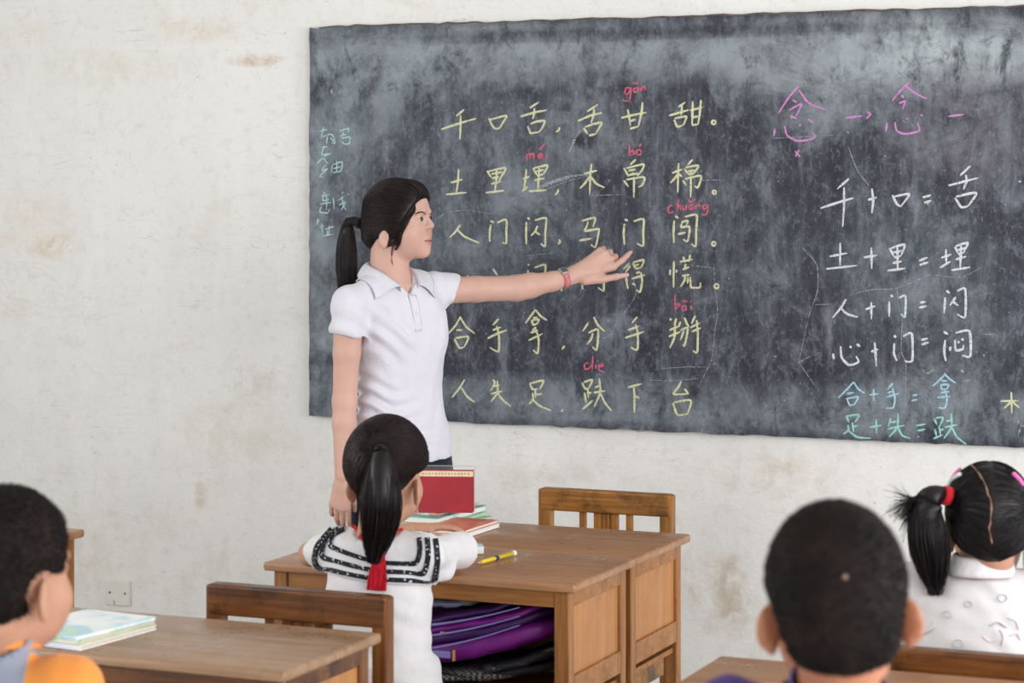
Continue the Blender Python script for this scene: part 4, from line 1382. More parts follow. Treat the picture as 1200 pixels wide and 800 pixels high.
M['skin_teacher'] = skin('skin_fair', '#c69f91', '#d1a99a')
M['lip'] = skin('lips', '#c17f76', '#c98a80', .4)
M['mouth'] = simple('mouth_gap_shade', '#6e3a38', .5, .3, .1)  # dark red of the mouth, with the shade between the lips painted in
M['skin_child'] = skin('skin_child', '#b0836b', '#bd907a')
M['skin_boy'] = skin('skin_tan', '#a56c50', '#b87c5e')
M['ear_red'] = skin('skin_ear', '#b5624a', '#c4745a')
M['hair'] = hair_mat('hair_black', '#0b080b', '#171114')
M['hair_brown'] = hair_mat('hair_dark_brown', '#140c0e', '#271818')
M['hair_short'] = hair_mat('hair_short_black', '#14110f', '#221d1b', .6)
M['eye_white'] = simple('eye_white', '#bdb4ae', .2, .5, .02)
M['eye_iris'] = simple('eye_iris', '#1d120d', .15, .6, .2, 200)
M['brow'] = simple('brow_hair', '#3a2a25', .6, .3, .2, 200)
M['teeth'] = simple('teeth', '#eeeae2', .25, .5, .02)
M['white_polo'] = cloth('white_polo_jersey', '#d9d8e2', .85, .02, .7, 22)
M['white_shirt'] = cloth('white_cotton', '#dddcdf', .85, .02, .55, 22)
M['denim'] = cloth('dark_denim', '#1c2236', .85, .25, .5)
M['band_black'] = cloth('black_hair_band', '#121012', .8, .1)


def person(u0, d0, label):
    """an Empty on the floor; local axes: right in the picture, away from the camera, up"""
    p = P(u0, HORIZON, d0)
    r = empty('person', (p[0], p[1], 0), YAW)
    tag(r, label, 'person')
    x0 = (u0 - 600) / FPX * d0
    def Lc(u, v, y=0.0):
        d = d0 + y
        return np.array([(u - 600) / FPX * d - x0, y, 1.6 - (v - HORIZON) / FPX * d])
    return r, Lc


def body_mesh(name, f, mat, parent, it=2, mats=None, mask=None, disp=None):
    V, F = f.mesh()
    V = relax(V, F, it)
    if disp is not None:
        V = V + normals(V, F) * disp(V)[:, None]
    midx = None
    if mask is not None:
        midx = mask(V[F].mean(1))
    return np_mesh(name, V, F, mat, parent, True, mats, midx)

def capcut(a, b, ra, rb, n=None, inner=0.0):
    """a cone-capsule cut flat by a plane through b"""
    f0, c, r = cap(a, b, ra, rb)
    b_ = np.array(b, np.float32)
    n_ = np.array(n if n is not None else np.array(b) - np.array(a), np.float32); n_ /= np.linalg.norm(n_)
    def fn(q):
        return np.maximum(f0(q), ((q - b_) @ n_))
    return fn, c, r


def push(f, pts, off=.004, it=6):
    """move points along the field's gradient until they lie off metres outside the surface"""
    p = np.array(pts, float)
    e = f.h
    for _ in range(it):
        d = f.sample(p)
        g = np.stack([f.sample(p + e * np.eye(3)[k]) - f.sample(p - e * np.eye(3)[k]) for k in range(3)], -1)
        g /= np.linalg.norm(g, axis=-1)[..., None] + 1e-6
        p += g * (off - d)[..., None] * .8
    return p


def sheet(name, grid, mat, parent, thick=.002, smooth=True):
    """a cloth sheet from an (n, m, 3) grid of points, given a real thickness"""
    G = np.asarray(grid); n, m_, _ = G.shape
    V = G.reshape(-1, 3)
    i, j = np.meshgrid(np.arange(n - 1), np.arange(m_ - 1), indexing='ij')
    a = (i * m_ + j).ravel()
    F = np.stack([a, a + m_, a + m_ + 1, a + 1], 1)
    N = normals(V, F)
    V2 = np.concatenate([V, V - N * thick])
    k = len(V)
    rim = []
    bd = list(range(m_)) + [r * m_ + m_ - 1 for r in range(1, n)] + [(n - 1) * m_ + c for c in range(m_ - 2, -1, -1)] + [r * m_ for r in range(n - 2, 0, -1)]
    for x, y in zip(bd, bd[1:] + bd[:1]):
        rim.append((x, y, y + k, x + k))
    return np_mesh(name, V2, np.concatenate([F, F[:, ::-1] + k, np.array(rim)]), mat, parent, smooth)


# eyes, lashes, brows and teeth that sit in a sculpted head
def add_eyes(f, Hd, H0, HS, T_, lashes=True):
    for sx in (-1, 1):
        V = []
        c = H0 + Hd @ (np.array([sx * .0312, .0812, .0038]) * HS)
        m = MB(); bmesh.ops.create_uvsphere(m.bm, u_segments=20, v_segments=12, radius=.0118 * HS)
        for v in m.bm.verts: v.co += Vector(c)
        eye = m.build('eye', M['eye_white'], T_, True)
        ci = c + Hd @ np.array([0, .0074, .0002]) * HS
        m = MB(); bmesh.ops.create_uvsphere(m.bm, u_segments=16, v_segments=10, radius=.0072 * HS)
        for v in m.bm.verts: v.co = Vector(ci + (np.array(v.co) * 1.0) * np.array([1, 1, 1]))
        m.build('iris', M['eye_iris'], eye, True)
        if not lashes: continue
        # lash line and brow follow the face surface
        xs = np.linspace(.0185, .0455, 9)
        pl = np.array([[sx * x, .0955 - 6 * (x - .03) ** 2 * 1.5, .0072 - 22 * (x - .033) ** 2] for x in xs])
        pl = push(f, H0 + (pl * HS) @ Hd.T, .0006)
        m = MB(); m.tube(pl, [.0003] + [.0009] * 7 + [.0006], 6); m.build('eyelashes', M['brow'], T_, True)
        g_ = np.random.default_rng(3)
        ln = []
        for i in range(60):
            x = g_.uniform(.014, .050); z = .0235 - 16 * (x - .030) ** 2 + g_.normal(0, .0007)
            ln.append([[sx * (x + t * .008), .094 - 9 * (x + t * .008 - .02) ** 2, z + t * .0006] for t in (0, .5, 1)])
        ln = push(f, H0 + (np.array(ln) * HS) @ Hd.T, .0005)
        strands('eyebrow', ln, .0004, .0002, M['brow'], T_, 3)
    if not lashes: return
    m = MB(); m.box((-.012, -.002, -.0022), (.012, .002, .0022), .001)
    for v in m.bm.verts: v.co = Vector(H0 + Hd @ ((np.array(v.co) + np.array([0, .0915 - 40 * v.co.x ** 2, -.0600])) * HS))
    m.build('teeth', M['teeth'], T_)




# ================================================================== the teacher
T_, L0 = person(468, 6.12, 'young woman teacher in a white polo shirt pointing at the blackboard')
def L(u, v, y=0.0):
    return L0(u, v, y if y < .1 else .1 + (y - .1) * .86)
Rt = frame(138)
Hd = frame(112, 2.0)
H0 = L(465, 259, .01); HS = .935
shR, elR, wrR = L(409, 356, -.115), L(404, 470, -.105), L(402, 556, -.135)
shL, elL, w0L, wrL = L(511, 340, .098), L(606, 337.5, .20), L(648, 329.5, .262), L(667, 324, .287)
neck = L(456, 330, 0.0)
sec = lambda e: [(.80, 0, .008, .150 - e, .112 - e), (.868, 0, .010, .146 - e, .109 - e), (.93, 0, .010, .139 - e, .103 - e), (1.0, 0, .004, .125 - e, .093 - e), (1.06, 0, .0, .121 - e, .091 - e),
                 (1.12, 0, .002, .123 - e, .093 - e), (1.20, 0, .002, .131 - e, .090 - e), (1.26, 0, .0, .133 - e, .087 - e), (1.30, 0, -.002, .118 - e, .076 - e), (1.335, 0, -.004, .082 - e, .060 - e)]

f = Field((-.21, -.27, .655), (.66, .44, 1.66), .0027)
b = Body(f)
Body(f, Rt).add(loft(sec(.010)), 0)
for sx in (-1, 1):
    Body(f, Rt).add(ell((sx * .056, .046, 1.200), (.048, .036, .046)), .035)
b.add(cap(neck + [0, 0, -.01], shR, .044, .036), .03).add(cap(neck + [0, 0, -.01], shL, .044, .036), .03)
b.add(cap(neck + [0, 0, .0], H0 + Hd @ np.array([0, -.022, -.05]) * HS, .053, .050), .02)
b.add(cap(shR, shR + (elR - shR) * .5, .040, .0355), .02).add(cap(shR + (elR - shR) * .5, elR, .0350, .0315), .01)
b.add(cap(elR, elR + (wrR - elR) * .3, .0315, .0305), .012).add(cap(elR + (wrR - elR) * .3, wrR, .0305, .0215), .012)
b.add(cap(shL, shL + (elL - shL) * .5, .038, .0345), .02).add(cap(shL + (elL - shL) * .5, elL, .0345, .0345), .01)
b.add(cap(elL, elL + (w0L - elL) * .35, .0345, .0335), .012).add(cap(elL + (w0L - elL) * .35, w0L, .0335, .0262), .012).add(cap(w0L, wrL, .0262, .0215), .012)
add_head(f, Hd, H0, HS, nose=1.28, ear_z=-.047, ear_r=(.0065, .015, .024))
# pointing left hand
def hand_seg(pts, radii, k=.003):
    for i in range(len(pts) - 1):
        b.add(cap(L(*pts[i]), L(*pts[i + 1]), radii[i], radii[i + 1]), k)
b.add(cap(wrL, L(697, 317.5, .325), .0220, .0210), .012)
b.add(cap(L(672, 322, .295), L(719, 313, .345), .0190, .0105), .012)          # towards each knuckle
b.add(cap(L(674, 320, .297), L(715.5, 303.5, .340), .0180, .0105), .010)
b.add(cap(L(675, 318, .298), L(709.5, 296.5, .334), .0170, .0100), .010)
b.add(cap(L(674, 319, .300), L(703, 293, .342), .0150, .0085), .010)
hand_seg([(719, 312.5, .345), (729.5, 304.5, .370), (735, 299.3, .385), (739, 295.4, .397)], [.0098, .0086, .0076, .0062])   # index finger
hand_seg([(715.5, 303.5, .340), (721, 300.5, .378), (716, 305, .393), (709, 307, .383)], [.0098, .0086, .0078, .0066])       # curled fingers
hand_seg([(709.5, 296.5, .334), (715, 295, .374), (710, 300, .390), (703, 303, .380)], [.0094, .0084, .0076, .0064])
hand_seg([(703, 293, .340), (707, 291, .370), (702, 296, .385), (696, 299, .376)], [.0082, .0074, .0066, .0056])
hand_seg([(685, 328, .305), (706, 327, .315), (722, 324.3, .322), (735, 322, .328)], [.0150, .0110, .0088, .0066], .006)      # thumb
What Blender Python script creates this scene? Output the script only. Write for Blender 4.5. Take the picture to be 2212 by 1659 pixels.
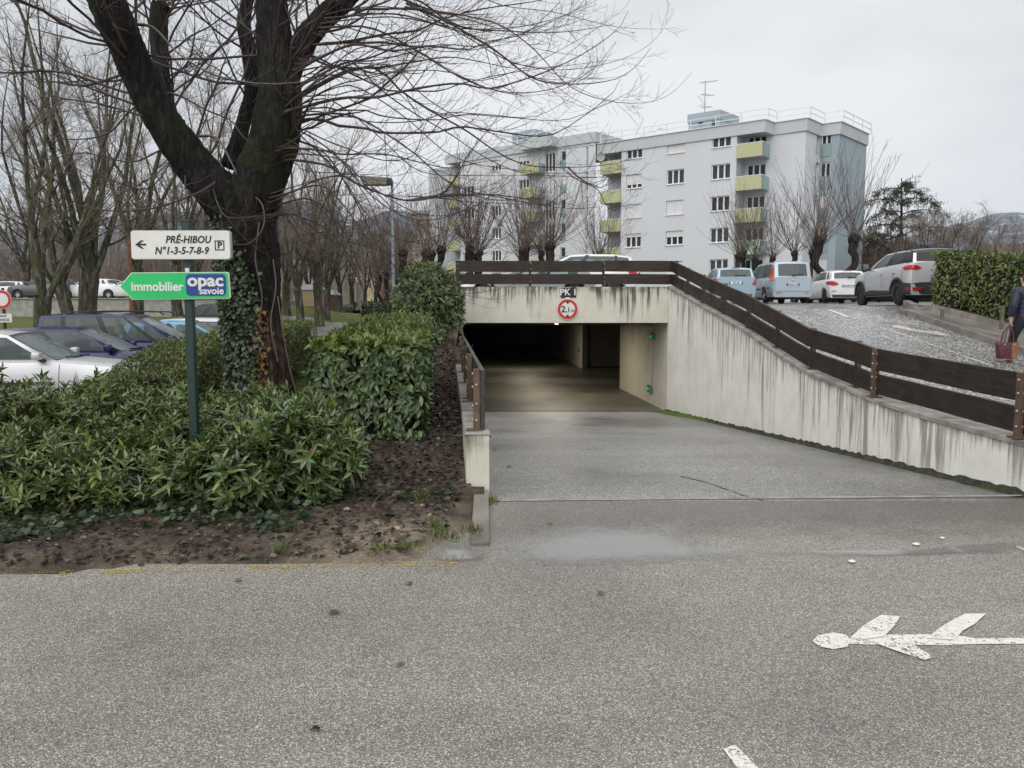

- [EXERCISE DIRECTIONS]
Say, as a single number and nothing more, how many lines of the entries contain the word "follow".

- [RESPONSE BELOW]
2